NYC boasts record tourism in 2007


Li Jian Rong, left, and her husband Cao Yin, tourists from Kun Ming, China, get a view of the city from the Empire State building observatory in New York, in this June 21 , 2007 file photo. With a falling dollar sweetening the deal, a rising number of international travelers chose the city as their destination in 2007, spurring a record-setting year that saw visitors spend an estimated $28 billion in the metropolis, tourism officials said.

Bebeto Matthews/The Associated Press, file photo
Published: Sunday, January 13, 2008 at 7:01 p.m.
Last Modified: Sunday, January 13, 2008 at 7:01 p.m.

NEW YORK - With a falling dollar sweetening the deal for international travelers, a record-setting number of tourists visited the city last year, spending an estimated $28 billion, tourism officials said Sunday.

With a final count still pending, the city's tourism office said an estimated 46 million people had visited the city in 2007 up 5 percent from 2006. The jump was largely due to visitors from other countries, who numbered an estimated 8.5 million a growth of 17 percent.

George Fertitta, chief executive of city tourism office NYC & Company, said the visitors were drawn by more than a favorable exchange rate and the city's international marketing efforts.

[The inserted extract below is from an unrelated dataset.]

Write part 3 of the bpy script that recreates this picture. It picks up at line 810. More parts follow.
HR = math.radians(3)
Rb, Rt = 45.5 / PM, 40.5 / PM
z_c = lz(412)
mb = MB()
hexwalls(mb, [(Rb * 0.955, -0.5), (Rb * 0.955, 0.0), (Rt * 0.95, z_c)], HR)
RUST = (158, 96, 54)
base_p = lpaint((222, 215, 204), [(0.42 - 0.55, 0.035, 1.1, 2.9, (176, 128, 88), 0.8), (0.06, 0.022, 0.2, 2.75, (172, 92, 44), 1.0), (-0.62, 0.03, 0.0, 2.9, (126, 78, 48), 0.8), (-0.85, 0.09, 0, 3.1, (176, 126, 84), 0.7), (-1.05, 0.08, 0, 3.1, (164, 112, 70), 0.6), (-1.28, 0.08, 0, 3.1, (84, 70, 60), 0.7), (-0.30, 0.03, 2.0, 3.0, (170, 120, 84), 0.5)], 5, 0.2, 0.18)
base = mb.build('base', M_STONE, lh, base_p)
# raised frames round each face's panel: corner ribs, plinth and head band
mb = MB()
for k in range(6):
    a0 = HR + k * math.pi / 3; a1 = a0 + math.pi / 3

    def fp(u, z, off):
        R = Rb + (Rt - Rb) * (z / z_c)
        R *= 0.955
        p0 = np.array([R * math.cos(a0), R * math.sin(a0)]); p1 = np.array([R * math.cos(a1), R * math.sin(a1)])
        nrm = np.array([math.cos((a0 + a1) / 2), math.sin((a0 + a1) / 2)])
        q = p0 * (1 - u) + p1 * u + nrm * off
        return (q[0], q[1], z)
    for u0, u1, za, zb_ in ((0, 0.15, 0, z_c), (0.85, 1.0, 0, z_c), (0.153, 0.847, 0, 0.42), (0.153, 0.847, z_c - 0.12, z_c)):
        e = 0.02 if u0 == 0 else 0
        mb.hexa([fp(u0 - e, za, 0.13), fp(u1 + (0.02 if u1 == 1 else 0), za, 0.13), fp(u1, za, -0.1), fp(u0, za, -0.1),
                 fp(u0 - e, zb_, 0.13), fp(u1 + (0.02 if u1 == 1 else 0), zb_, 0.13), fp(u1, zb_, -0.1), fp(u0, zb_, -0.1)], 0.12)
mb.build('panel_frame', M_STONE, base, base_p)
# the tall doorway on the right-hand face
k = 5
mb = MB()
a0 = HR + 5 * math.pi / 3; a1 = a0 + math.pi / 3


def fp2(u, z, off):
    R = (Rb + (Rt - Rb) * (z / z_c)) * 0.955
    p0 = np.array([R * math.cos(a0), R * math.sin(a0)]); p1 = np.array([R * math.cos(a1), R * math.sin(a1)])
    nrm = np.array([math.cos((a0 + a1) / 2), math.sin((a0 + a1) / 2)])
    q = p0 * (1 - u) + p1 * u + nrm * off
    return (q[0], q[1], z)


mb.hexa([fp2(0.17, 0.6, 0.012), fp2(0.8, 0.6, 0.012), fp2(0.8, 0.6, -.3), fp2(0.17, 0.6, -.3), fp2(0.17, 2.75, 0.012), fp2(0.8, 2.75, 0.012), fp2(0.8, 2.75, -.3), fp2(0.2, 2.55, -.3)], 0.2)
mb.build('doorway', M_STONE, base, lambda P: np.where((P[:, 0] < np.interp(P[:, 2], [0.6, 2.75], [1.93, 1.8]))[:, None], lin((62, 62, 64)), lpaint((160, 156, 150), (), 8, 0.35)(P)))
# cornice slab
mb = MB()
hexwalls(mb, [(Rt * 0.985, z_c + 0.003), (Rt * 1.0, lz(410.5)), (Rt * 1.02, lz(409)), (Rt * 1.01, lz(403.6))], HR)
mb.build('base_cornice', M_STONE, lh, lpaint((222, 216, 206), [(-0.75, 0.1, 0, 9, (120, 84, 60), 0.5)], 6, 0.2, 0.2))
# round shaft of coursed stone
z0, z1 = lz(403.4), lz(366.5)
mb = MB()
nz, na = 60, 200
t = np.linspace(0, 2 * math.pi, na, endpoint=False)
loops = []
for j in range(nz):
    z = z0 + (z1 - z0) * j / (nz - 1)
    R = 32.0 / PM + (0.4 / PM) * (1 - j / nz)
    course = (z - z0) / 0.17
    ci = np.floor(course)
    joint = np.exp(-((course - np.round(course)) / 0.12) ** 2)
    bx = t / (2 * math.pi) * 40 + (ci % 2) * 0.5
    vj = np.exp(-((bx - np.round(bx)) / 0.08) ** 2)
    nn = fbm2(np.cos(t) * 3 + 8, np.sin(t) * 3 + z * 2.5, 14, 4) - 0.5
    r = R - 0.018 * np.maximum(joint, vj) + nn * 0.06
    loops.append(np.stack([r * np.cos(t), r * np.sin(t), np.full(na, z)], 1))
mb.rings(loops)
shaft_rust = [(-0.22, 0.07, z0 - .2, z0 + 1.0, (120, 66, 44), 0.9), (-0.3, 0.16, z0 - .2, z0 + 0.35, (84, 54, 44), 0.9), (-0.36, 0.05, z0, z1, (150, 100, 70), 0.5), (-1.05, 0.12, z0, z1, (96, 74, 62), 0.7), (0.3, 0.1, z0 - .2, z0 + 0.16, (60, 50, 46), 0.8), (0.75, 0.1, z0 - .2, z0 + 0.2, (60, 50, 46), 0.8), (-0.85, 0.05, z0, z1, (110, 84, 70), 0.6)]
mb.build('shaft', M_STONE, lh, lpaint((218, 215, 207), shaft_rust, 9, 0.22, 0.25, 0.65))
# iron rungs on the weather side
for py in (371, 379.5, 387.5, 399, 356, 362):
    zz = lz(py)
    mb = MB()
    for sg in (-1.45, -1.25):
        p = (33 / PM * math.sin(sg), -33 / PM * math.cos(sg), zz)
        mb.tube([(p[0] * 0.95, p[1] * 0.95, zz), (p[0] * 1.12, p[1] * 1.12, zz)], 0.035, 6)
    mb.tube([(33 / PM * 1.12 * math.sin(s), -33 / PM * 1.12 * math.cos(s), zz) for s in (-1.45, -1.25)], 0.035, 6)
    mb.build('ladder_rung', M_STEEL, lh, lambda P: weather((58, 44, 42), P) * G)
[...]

"The city is more vibrant, cleaner and safer and it's just more exciting than ever before," he said.

The portion of the city's tourists who were from other countries had dwindled since the Sept. 11 attacks, and last year's growth returned the ratio to pre-2001 levels.

The city has been working to draw such international visitors, who stay longer and spend more money. NYC & Company has launched an overseas television, print and billboard campaign, and in 2007 it more than doubled its marketing offices overseas, targeting countries including China, Brazil and Canada.

New York is one of only a few U.S. urban centers that did not see a drop in the number of overseas visitors between 2000 and 2006.

Mayor Michael Bloomberg has said he wants the city to attract 50 million travelers each year by 2015. Last year, visitors to New York spent $4 billion more than they had the year before.